Vasili Mitrokhin & the Grandmother of All Spies
With her gray hair tamed by clips and penchant for sensible, buttoned-up blouses, Melita Norwood was an unlikely Cold War warrior yet her father, a revolutionary socialist, fled Tsarist Russia for Britain and brought his politics with him. Norwood, born in England in 1912, became an unapologetic communist. She lived much of her life in the same semi-detached house in southeast London that she’d bought in the 1930s when she was hired as a secretary for the British Non‑Ferrous Metals Research Association.

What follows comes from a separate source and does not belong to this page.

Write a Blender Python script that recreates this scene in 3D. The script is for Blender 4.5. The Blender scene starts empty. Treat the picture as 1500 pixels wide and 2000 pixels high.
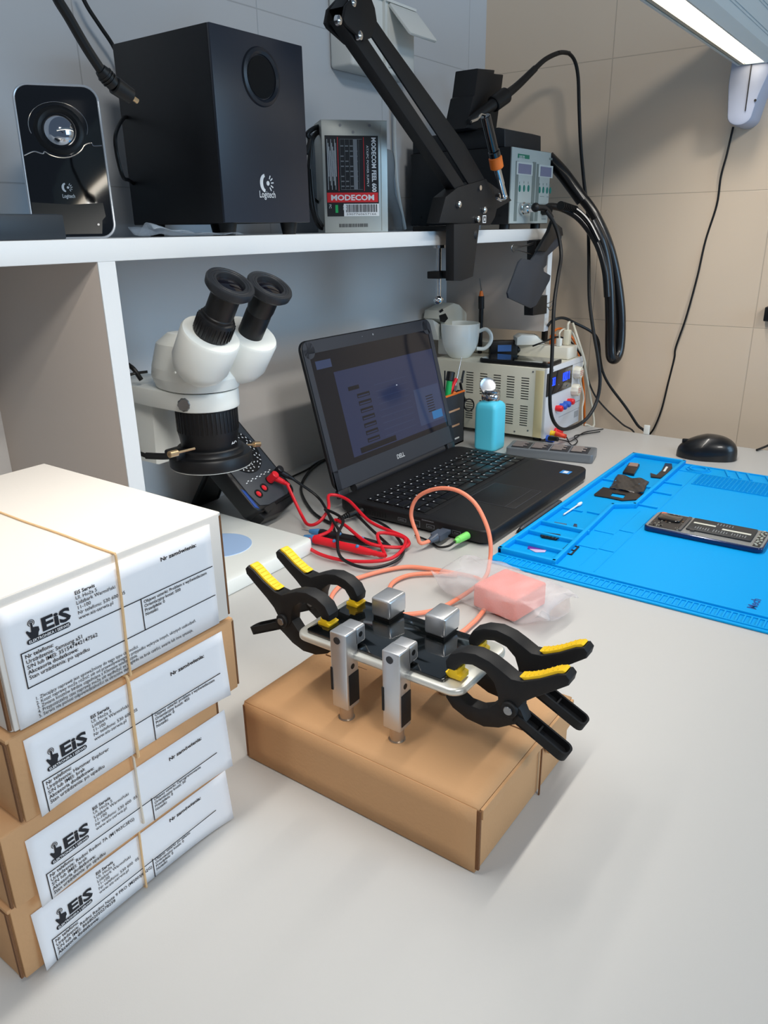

The group worked on the Tube Alloys nuclear weapons research project with its US allies, a top-secret operation that eventually became part of the Manhattan Project.
Cambridge historian Professor Christopher Andrew stumbled on Norwood’s deception while researching a book in the 1990s. He found Norwood’s name in KGB files given to Britain by former Soviet officer and defector Vasili Mitrokhin.
Norwood’s 1999 press conference, held on a quaint suburban street (Garden Avenue), finally revealed her startling truth - Norwood was Moscow’s longest-serving British operative and still is, quite possibly, the longest-serving undetected female spy in history if her Guinness Record still holds. She was operational from 1932-1972, stealing documents from her boss, photographing them with a KGB camera, and returning the intelligence to his safe unnoticed.
Astonishingly, her male-dominated work environment inadvertently allowed Melita to carry on. Who’d suspect a secretary, after all? Given the same circumstances, Norwood told journalists she’d do it all again.